STATED TASK => Every line below that holds the string "parts" should be copied out.

##### RECORDS PROVIDED

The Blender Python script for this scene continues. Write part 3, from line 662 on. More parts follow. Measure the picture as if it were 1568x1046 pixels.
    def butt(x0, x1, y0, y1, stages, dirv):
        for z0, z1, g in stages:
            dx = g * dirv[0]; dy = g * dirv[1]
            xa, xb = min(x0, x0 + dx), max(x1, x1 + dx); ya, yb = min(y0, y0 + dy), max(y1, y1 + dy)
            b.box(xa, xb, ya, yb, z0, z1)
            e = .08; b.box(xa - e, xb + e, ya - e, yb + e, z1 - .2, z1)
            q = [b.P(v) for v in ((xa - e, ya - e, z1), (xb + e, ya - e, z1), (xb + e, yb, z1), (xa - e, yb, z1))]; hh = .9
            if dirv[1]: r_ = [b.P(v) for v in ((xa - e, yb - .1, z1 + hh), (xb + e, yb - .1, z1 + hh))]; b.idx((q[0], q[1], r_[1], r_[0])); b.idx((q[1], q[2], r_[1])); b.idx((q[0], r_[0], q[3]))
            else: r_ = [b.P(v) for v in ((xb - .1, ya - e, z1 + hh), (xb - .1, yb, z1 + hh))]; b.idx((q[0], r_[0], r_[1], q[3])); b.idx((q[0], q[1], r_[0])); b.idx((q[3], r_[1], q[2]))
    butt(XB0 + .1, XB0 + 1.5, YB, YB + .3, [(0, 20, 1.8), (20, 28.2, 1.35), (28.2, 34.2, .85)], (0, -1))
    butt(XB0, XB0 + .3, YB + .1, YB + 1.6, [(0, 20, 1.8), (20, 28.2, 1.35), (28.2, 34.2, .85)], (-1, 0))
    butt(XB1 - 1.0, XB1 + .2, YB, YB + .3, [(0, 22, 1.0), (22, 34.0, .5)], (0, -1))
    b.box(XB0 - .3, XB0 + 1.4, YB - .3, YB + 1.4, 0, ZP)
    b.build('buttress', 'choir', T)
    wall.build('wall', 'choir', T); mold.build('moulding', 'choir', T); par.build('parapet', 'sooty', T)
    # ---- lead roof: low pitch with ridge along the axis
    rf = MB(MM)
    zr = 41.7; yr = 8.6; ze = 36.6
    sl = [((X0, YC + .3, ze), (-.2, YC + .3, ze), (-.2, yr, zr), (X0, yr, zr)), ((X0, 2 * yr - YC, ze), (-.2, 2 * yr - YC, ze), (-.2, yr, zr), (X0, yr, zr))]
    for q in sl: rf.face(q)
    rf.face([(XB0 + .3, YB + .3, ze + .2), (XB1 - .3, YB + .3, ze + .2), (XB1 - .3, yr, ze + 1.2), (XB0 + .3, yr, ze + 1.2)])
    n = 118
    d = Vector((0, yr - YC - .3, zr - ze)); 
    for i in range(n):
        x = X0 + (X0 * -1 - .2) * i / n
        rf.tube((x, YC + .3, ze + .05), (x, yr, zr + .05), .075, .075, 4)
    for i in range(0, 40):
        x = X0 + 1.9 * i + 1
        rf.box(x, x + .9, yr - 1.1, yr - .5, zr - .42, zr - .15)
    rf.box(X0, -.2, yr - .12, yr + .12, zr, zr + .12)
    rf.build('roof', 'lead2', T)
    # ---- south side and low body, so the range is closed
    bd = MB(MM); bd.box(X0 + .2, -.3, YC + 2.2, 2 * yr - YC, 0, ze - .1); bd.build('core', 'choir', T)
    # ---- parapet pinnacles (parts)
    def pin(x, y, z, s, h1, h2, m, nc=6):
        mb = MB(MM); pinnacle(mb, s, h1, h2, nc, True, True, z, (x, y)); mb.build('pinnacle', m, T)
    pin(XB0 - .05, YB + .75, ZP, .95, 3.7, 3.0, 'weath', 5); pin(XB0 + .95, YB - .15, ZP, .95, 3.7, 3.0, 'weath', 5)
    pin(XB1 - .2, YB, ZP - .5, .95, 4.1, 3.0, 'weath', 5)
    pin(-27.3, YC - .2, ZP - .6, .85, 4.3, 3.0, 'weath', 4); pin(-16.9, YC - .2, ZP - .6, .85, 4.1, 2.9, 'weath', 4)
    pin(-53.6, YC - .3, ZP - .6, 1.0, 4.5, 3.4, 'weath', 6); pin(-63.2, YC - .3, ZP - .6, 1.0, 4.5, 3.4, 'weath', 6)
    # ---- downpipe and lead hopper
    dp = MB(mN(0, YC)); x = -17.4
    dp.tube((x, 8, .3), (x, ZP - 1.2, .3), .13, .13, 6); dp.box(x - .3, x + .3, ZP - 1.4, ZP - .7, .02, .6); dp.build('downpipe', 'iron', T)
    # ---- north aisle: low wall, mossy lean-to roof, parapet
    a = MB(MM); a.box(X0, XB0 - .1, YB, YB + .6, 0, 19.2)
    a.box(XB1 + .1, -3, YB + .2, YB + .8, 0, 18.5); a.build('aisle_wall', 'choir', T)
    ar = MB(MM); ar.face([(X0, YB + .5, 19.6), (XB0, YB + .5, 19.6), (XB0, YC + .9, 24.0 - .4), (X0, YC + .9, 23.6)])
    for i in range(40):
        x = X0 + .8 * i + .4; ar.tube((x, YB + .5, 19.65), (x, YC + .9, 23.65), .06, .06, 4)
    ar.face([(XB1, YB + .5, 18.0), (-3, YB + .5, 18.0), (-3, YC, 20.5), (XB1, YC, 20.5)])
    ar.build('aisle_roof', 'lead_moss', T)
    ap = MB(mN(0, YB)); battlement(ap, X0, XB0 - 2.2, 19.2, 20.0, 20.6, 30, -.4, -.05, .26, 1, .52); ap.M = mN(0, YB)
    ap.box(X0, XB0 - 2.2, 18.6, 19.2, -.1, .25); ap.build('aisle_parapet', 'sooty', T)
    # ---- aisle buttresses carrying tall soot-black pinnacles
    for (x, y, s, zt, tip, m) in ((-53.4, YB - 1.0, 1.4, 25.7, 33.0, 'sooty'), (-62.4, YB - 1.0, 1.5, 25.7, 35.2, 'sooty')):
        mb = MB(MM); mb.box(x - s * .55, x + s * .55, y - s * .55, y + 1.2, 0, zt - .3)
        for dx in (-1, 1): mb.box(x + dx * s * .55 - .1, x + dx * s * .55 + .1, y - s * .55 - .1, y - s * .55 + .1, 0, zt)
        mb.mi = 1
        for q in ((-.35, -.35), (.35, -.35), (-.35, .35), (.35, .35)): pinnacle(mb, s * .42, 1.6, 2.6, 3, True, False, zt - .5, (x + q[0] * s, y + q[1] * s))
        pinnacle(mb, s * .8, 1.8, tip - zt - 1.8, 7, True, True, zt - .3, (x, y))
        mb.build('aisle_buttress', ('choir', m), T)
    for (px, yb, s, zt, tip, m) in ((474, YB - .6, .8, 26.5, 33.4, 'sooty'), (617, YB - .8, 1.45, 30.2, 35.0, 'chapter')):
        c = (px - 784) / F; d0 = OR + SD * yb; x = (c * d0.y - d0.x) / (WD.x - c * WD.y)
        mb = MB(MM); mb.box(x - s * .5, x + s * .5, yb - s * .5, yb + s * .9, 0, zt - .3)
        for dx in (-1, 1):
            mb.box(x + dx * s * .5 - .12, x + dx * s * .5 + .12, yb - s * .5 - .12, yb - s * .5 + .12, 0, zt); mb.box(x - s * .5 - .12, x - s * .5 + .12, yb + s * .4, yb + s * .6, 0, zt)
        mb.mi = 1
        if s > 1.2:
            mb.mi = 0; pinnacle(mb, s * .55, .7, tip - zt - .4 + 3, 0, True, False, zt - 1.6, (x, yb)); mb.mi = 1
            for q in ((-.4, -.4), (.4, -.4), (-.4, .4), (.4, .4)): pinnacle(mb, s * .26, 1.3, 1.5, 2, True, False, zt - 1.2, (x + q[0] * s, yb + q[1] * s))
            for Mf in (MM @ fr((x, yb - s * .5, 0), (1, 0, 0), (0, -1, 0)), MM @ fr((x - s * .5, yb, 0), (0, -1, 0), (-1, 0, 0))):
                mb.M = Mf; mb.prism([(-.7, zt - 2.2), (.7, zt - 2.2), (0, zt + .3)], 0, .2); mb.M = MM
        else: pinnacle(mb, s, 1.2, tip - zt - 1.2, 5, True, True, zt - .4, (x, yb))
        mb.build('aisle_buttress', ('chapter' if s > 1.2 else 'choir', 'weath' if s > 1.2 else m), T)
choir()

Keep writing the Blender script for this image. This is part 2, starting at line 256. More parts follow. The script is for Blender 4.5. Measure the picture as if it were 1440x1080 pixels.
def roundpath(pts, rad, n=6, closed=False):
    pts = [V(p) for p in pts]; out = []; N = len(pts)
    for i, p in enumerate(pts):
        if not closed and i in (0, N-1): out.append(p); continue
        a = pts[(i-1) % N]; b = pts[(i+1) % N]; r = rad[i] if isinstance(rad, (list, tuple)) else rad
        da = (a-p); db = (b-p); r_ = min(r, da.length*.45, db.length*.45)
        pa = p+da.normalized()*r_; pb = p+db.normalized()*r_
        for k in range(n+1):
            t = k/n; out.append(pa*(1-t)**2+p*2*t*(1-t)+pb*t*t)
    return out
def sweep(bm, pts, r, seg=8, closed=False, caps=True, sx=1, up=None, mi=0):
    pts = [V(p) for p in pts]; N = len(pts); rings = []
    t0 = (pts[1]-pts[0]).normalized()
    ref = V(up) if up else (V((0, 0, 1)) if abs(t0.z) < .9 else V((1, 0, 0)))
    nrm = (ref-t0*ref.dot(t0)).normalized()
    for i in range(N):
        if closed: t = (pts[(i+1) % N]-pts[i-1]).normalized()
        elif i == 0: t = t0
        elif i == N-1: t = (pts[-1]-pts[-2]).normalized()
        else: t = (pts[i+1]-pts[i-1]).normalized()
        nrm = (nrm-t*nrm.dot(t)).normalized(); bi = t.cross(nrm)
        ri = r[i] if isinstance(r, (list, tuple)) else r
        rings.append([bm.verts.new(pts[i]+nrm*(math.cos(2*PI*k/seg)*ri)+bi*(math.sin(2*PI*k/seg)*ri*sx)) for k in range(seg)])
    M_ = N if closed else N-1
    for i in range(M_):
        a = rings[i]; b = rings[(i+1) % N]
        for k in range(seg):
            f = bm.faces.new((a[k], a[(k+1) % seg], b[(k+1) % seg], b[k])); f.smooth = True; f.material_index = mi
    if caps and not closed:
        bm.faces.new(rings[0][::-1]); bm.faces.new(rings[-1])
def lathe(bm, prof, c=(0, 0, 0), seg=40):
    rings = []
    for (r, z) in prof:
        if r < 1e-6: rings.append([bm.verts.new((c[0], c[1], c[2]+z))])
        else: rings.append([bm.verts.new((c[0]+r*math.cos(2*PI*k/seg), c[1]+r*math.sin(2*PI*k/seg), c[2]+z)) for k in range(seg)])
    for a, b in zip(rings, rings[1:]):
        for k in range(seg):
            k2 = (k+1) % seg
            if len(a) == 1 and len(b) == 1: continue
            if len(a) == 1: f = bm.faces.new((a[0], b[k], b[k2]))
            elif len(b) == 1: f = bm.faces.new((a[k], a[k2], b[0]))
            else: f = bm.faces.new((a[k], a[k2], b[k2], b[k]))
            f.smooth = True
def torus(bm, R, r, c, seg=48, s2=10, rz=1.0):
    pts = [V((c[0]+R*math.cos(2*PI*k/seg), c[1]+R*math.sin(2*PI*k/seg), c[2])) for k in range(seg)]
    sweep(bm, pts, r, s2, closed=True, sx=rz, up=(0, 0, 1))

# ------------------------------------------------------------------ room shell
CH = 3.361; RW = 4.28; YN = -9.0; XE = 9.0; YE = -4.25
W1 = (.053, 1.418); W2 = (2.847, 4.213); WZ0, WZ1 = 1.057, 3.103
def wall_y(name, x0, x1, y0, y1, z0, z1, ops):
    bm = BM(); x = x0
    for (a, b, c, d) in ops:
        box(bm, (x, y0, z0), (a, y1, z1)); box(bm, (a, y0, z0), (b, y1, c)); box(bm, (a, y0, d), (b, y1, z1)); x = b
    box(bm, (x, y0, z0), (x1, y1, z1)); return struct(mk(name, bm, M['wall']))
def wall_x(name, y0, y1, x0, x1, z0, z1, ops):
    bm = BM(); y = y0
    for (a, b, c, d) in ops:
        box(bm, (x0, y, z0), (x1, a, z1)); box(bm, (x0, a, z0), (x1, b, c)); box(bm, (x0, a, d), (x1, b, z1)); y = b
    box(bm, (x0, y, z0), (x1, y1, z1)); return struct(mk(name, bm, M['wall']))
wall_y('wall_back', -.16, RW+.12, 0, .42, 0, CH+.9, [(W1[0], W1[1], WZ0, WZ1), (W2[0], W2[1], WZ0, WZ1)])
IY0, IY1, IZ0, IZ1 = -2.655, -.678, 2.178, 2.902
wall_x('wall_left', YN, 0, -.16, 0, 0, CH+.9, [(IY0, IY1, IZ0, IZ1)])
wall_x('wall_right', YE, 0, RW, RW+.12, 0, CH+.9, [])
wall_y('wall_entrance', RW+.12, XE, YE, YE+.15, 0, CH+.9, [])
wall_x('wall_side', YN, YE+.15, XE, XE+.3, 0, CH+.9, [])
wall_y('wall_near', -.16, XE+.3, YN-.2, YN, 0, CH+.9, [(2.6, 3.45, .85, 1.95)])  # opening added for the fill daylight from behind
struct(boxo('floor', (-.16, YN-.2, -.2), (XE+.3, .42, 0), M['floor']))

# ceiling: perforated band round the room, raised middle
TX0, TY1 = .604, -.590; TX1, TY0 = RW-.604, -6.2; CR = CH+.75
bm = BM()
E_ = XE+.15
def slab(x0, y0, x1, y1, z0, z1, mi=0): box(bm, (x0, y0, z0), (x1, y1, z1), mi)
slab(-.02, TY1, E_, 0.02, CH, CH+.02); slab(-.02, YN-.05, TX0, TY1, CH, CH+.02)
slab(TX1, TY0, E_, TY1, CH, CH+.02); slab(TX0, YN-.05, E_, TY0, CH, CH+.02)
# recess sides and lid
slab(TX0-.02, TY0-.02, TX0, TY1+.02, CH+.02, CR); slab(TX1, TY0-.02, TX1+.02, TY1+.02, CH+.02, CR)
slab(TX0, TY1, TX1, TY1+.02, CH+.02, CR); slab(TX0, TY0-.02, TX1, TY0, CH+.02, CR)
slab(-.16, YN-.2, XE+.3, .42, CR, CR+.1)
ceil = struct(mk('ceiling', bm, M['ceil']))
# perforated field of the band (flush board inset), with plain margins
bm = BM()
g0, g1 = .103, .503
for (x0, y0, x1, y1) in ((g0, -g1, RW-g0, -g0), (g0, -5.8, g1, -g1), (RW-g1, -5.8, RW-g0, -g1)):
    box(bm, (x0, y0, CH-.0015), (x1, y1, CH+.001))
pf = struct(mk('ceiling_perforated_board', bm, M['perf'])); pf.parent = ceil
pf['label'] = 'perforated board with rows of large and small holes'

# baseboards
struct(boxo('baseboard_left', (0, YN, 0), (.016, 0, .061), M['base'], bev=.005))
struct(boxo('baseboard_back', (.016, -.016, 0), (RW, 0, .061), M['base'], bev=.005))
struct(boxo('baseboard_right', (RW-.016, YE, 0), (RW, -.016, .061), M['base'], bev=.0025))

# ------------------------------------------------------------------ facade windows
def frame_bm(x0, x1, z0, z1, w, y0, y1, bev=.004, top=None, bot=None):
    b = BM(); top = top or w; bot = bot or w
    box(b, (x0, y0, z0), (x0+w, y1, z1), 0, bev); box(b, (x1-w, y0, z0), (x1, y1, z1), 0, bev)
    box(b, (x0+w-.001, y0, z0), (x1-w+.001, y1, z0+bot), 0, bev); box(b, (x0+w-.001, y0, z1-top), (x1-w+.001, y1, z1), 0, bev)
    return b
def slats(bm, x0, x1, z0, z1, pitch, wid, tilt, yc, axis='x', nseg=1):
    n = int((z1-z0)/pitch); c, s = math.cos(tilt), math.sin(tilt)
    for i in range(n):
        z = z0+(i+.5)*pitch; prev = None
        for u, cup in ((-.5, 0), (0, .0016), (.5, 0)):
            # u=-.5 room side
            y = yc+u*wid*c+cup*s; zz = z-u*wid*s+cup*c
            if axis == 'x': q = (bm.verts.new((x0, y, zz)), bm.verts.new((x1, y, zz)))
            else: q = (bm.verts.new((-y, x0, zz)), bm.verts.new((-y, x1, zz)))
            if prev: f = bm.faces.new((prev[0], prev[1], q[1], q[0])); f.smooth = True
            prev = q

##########

RESULT OF THIS TASK =>
The Blender Python script for this scene continues. Write part 3, from line 662 on. More parts follow. Measure the picture as if it were 1568x1046 pixels.
    # ---- parapet pinnacles (parts)
Keep writing the Blender script for this image. This is part 2, starting at line 256. More parts follow. The script is for Blender 4.5. Measure the picture as if it were 1440x1080 pixels.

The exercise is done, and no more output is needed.